» **Set problem**: Copy the entries below exactly. Images do not belong in the copy.

» **Data lines**:
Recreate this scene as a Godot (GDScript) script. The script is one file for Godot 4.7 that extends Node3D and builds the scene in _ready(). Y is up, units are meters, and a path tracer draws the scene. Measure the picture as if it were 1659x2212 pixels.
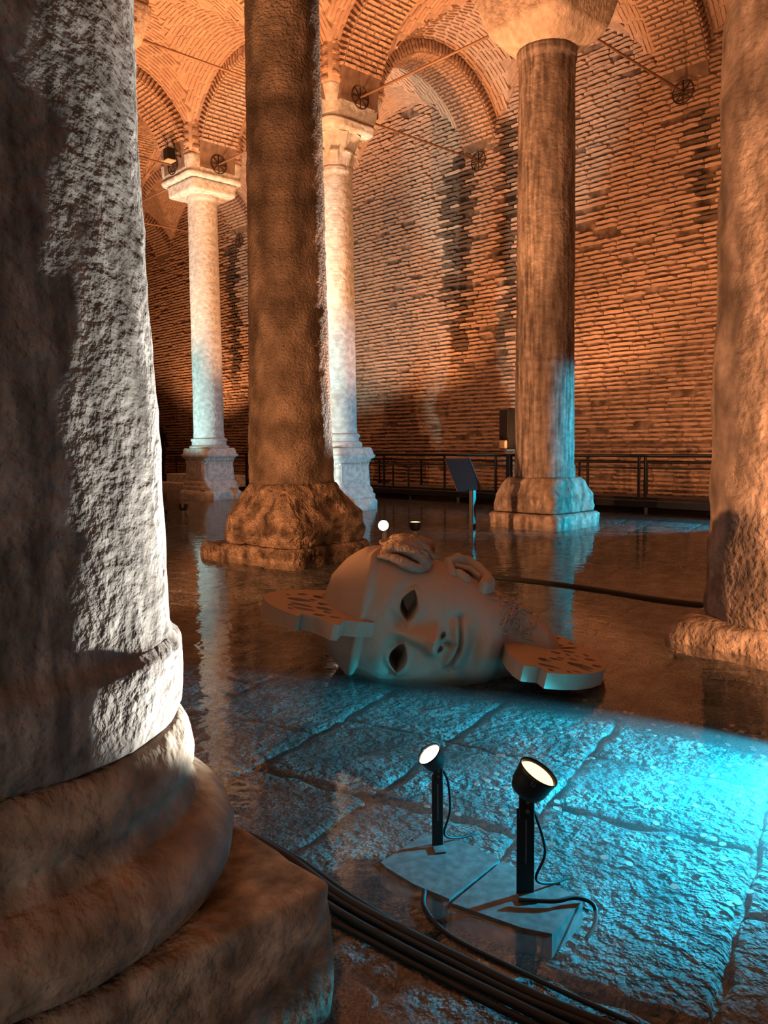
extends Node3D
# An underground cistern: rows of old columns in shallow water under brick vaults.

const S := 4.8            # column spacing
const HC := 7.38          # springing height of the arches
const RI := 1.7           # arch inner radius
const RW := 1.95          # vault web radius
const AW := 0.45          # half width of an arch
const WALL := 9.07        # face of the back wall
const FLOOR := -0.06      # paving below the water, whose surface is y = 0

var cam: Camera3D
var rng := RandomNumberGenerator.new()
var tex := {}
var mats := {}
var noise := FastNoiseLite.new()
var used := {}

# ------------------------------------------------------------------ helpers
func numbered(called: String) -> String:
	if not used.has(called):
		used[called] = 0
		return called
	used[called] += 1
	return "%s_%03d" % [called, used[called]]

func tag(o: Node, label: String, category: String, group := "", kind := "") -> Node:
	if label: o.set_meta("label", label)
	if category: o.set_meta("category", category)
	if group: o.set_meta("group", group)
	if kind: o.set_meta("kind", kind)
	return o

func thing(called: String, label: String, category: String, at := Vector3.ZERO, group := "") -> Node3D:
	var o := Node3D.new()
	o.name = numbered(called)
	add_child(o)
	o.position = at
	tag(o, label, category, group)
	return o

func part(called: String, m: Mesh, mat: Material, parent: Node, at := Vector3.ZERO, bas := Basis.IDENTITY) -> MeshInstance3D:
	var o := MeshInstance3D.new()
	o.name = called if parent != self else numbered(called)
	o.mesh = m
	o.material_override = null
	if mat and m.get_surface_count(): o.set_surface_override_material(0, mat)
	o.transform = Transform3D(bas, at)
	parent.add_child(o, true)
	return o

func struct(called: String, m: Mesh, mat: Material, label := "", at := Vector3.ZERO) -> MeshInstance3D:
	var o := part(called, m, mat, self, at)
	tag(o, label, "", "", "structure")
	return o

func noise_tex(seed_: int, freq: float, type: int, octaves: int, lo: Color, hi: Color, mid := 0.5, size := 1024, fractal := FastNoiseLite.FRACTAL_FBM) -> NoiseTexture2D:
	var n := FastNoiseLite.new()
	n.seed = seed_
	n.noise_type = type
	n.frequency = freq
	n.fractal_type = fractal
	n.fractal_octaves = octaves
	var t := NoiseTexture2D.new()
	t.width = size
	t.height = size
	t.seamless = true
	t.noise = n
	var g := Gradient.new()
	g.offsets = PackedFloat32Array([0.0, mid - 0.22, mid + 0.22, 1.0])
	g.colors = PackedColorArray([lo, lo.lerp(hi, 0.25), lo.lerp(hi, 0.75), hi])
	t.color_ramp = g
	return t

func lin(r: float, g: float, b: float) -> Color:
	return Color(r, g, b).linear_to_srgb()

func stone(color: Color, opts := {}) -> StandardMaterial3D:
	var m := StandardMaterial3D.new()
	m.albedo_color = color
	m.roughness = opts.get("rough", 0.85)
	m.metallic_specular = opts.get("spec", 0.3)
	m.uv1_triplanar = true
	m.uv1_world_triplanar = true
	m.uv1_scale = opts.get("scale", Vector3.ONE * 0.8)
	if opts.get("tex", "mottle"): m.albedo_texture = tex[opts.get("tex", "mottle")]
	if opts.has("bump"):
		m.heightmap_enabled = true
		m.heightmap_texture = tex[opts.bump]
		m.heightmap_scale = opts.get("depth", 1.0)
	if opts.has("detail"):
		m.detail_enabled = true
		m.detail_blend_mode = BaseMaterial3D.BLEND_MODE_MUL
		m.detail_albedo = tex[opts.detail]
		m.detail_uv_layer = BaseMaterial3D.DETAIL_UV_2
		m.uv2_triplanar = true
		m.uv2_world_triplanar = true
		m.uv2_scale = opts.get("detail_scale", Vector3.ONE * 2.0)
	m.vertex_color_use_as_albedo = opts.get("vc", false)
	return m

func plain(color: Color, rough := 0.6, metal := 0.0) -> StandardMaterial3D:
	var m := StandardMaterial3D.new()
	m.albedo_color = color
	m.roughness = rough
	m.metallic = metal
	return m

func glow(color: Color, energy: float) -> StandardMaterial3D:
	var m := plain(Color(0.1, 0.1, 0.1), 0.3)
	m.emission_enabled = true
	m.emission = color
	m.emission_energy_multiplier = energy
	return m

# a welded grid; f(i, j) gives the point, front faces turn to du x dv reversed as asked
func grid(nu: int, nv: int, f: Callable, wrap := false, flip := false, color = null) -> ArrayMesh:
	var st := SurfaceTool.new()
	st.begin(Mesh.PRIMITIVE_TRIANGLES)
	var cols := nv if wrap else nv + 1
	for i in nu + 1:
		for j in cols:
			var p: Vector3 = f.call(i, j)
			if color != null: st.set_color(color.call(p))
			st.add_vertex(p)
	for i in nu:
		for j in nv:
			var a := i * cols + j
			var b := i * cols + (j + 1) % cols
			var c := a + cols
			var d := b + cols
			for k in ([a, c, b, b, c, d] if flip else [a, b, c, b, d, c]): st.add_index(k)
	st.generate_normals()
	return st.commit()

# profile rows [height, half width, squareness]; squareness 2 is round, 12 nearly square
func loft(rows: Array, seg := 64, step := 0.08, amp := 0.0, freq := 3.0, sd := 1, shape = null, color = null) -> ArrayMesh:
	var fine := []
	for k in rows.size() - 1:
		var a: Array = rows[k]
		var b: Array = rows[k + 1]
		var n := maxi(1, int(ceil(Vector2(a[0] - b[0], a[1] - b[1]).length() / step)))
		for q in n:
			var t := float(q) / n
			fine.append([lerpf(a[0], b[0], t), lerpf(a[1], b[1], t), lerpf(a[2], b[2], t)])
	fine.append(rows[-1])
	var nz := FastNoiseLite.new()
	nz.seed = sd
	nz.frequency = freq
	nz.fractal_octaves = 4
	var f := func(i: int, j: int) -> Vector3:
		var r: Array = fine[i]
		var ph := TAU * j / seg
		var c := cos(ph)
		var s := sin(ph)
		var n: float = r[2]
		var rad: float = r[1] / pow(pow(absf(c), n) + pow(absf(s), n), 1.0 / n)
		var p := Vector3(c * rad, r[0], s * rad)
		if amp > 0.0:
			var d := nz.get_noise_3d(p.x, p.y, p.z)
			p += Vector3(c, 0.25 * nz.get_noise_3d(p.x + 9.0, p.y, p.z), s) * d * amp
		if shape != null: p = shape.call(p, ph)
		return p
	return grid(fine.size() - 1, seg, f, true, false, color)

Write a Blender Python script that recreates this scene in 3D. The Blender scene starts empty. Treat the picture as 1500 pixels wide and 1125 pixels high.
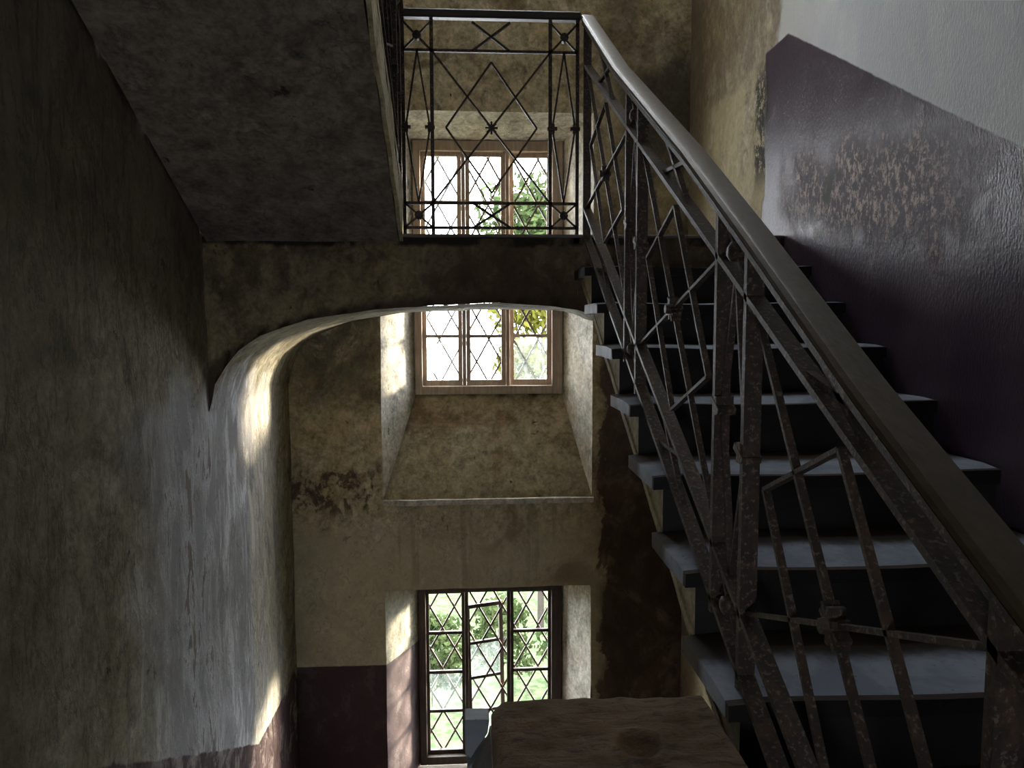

» **Task answer**:
Recreate this scene as a Godot (GDScript) script. The script is one file for Godot 4.7 that extends Node3D and builds the scene in _ready(). Y is up, units are meters, and a path tracer draws the scene. Measure the picture as if it were 1659x2212 pixels.
extends Node3D
# An underground cistern: rows of old columns in shallow water under brick vaults.

const S := 4.8            # column spacing
const HC := 7.38          # springing height of the arches
const RI := 1.7           # arch inner radius
const RW := 1.95          # vault web radius
const AW := 0.45          # half width of an arch
const WALL := 9.07        # face of the back wall
const FLOOR := -0.06      # paving below the water, whose surface is y = 0

var cam: Camera3D
var rng := RandomNumberGenerator.new()
var tex := {}
var mats := {}
var noise := FastNoiseLite.new()
var used := {}

# ------------------------------------------------------------------ helpers
func numbered(called: String) -> String:
	if not used.has(called):
		used[called] = 0
		return called
	used[called] += 1
	return "%s_%03d" % [called, used[called]]

func tag(o: Node, label: String, category: String, group := "", kind := "") -> Node:
	if label: o.set_meta("label", label)
	if category: o.set_meta("category", category)
	if group: o.set_meta("group", group)
	if kind: o.set_meta("kind", kind)
	return o

func thing(called: String, label: String, category: String, at := Vector3.ZERO, group := "") -> Node3D:
	var o := Node3D.new()
	o.name = numbered(called)
	add_child(o)
	o.position = at
	tag(o, label, category, group)
	return o

func part(called: String, m: Mesh, mat: Material, parent: Node, at := Vector3.ZERO, bas := Basis.IDENTITY) -> MeshInstance3D:
	var o := MeshInstance3D.new()
	o.name = called if parent != self else numbered(called)
	o.mesh = m
	o.material_override = null
	if mat and m.get_surface_count(): o.set_surface_override_material(0, mat)
	o.transform = Transform3D(bas, at)
	parent.add_child(o, true)
	return o

func struct(called: String, m: Mesh, mat: Material, label := "", at := Vector3.ZERO) -> MeshInstance3D:
	var o := part(called, m, mat, self, at)
	tag(o, label, "", "", "structure")
	return o

func noise_tex(seed_: int, freq: float, type: int, octaves: int, lo: Color, hi: Color, mid := 0.5, size := 1024, fractal := FastNoiseLite.FRACTAL_FBM) -> NoiseTexture2D:
	var n := FastNoiseLite.new()
	n.seed = seed_
	n.noise_type = type
	n.frequency = freq
	n.fractal_type = fractal
	n.fractal_octaves = octaves
	var t := NoiseTexture2D.new()
	t.width = size
	t.height = size
	t.seamless = true
	t.noise = n
	var g := Gradient.new()
	g.offsets = PackedFloat32Array([0.0, mid - 0.22, mid + 0.22, 1.0])
	g.colors = PackedColorArray([lo, lo.lerp(hi, 0.25), lo.lerp(hi, 0.75), hi])
	t.color_ramp = g
	return t

func lin(r: float, g: float, b: float) -> Color:
	return Color(r, g, b).linear_to_srgb()

func stone(color: Color, opts := {}) -> StandardMaterial3D:
	var m := StandardMaterial3D.new()
	m.albedo_color = color
	m.roughness = opts.get("rough", 0.85)
	m.metallic_specular = opts.get("spec", 0.3)
	m.uv1_triplanar = true
	m.uv1_world_triplanar = true
	m.uv1_scale = opts.get("scale", Vector3.ONE * 0.8)
	if opts.get("tex", "mottle"): m.albedo_texture = tex[opts.get("tex", "mottle")]
	if opts.has("bump"):
		m.heightmap_enabled = true
		m.heightmap_texture = tex[opts.bump]
		m.heightmap_scale = opts.get("depth", 1.0)
	if opts.has("detail"):
		m.detail_enabled = true
		m.detail_blend_mode = BaseMaterial3D.BLEND_MODE_MUL
		m.detail_albedo = tex[opts.detail]
		m.detail_uv_layer = BaseMaterial3D.DETAIL_UV_2
		m.uv2_triplanar = true
		m.uv2_world_triplanar = true
		m.uv2_scale = opts.get("detail_scale", Vector3.ONE * 2.0)
	m.vertex_color_use_as_albedo = opts.get("vc", false)
	return m

func plain(color: Color, rough := 0.6, metal := 0.0) -> StandardMaterial3D:
	var m := StandardMaterial3D.new()
	m.albedo_color = color
	m.roughness = rough
	m.metallic = metal
	return m

func glow(color: Color, energy: float) -> StandardMaterial3D:
	var m := plain(Color(0.1, 0.1, 0.1), 0.3)
	m.emission_enabled = true
	m.emission = color
	m.emission_energy_multiplier = energy
	return m

# a welded grid; f(i, j) gives the point, front faces turn to du x dv reversed as asked
func grid(nu: int, nv: int, f: Callable, wrap := false, flip := false, color = null) -> ArrayMesh:
	var st := SurfaceTool.new()
	st.begin(Mesh.PRIMITIVE_TRIANGLES)
	var cols := nv if wrap else nv + 1
	for i in nu + 1:
		for j in cols:
			var p: Vector3 = f.call(i, j)
			if color != null: st.set_color(color.call(p))
			st.add_vertex(p)
	for i in nu:
		for j in nv:
			var a := i * cols + j
			var b := i * cols + (j + 1) % cols
			var c := a + cols
			var d := b + cols
			for k in ([a, c, b, b, c, d] if flip else [a, b, c, b, d, c]): st.add_index(k)
	st.generate_normals()
	return st.commit()

# profile rows [height, half width, squareness]; squareness 2 is round, 12 nearly square
func loft(rows: Array, seg := 64, step := 0.08, amp := 0.0, freq := 3.0, sd := 1, shape = null, color = null) -> ArrayMesh:
	var fine := []
	for k in rows.size() - 1:
		var a: Array = rows[k]
		var b: Array = rows[k + 1]
		var n := maxi(1, int(ceil(Vector2(a[0] - b[0], a[1] - b[1]).length() / step)))
		for q in n:
			var t := float(q) / n
			fine.append([lerpf(a[0], b[0], t), lerpf(a[1], b[1], t), lerpf(a[2], b[2], t)])
	fine.append(rows[-1])
	var nz := FastNoiseLite.new()
	nz.seed = sd
	nz.frequency = freq
	nz.fractal_octaves = 4
	var f := func(i: int, j: int) -> Vector3:
		var r: Array = fine[i]
		var ph := TAU * j / seg
		var c := cos(ph)
		var s := sin(ph)
		var n: float = r[2]
		var rad: float = r[1] / pow(pow(absf(c), n) + pow(absf(s), n), 1.0 / n)
		var p := Vector3(c * rad, r[0], s * rad)
		if amp > 0.0:
			var d := nz.get_noise_3d(p.x, p.y, p.z)
			p += Vector3(c, 0.25 * nz.get_noise_3d(p.x + 9.0, p.y, p.z), s) * d * amp
		if shape != null: p = shape.call(p, ph)
		return p
	return grid(fine.size() - 1, seg, f, true, false, color)

Write a Blender Python script that recreates this scene in 3D. The Blender scene starts empty. Treat the picture as 1500 pixels wide and 1125 pixels high.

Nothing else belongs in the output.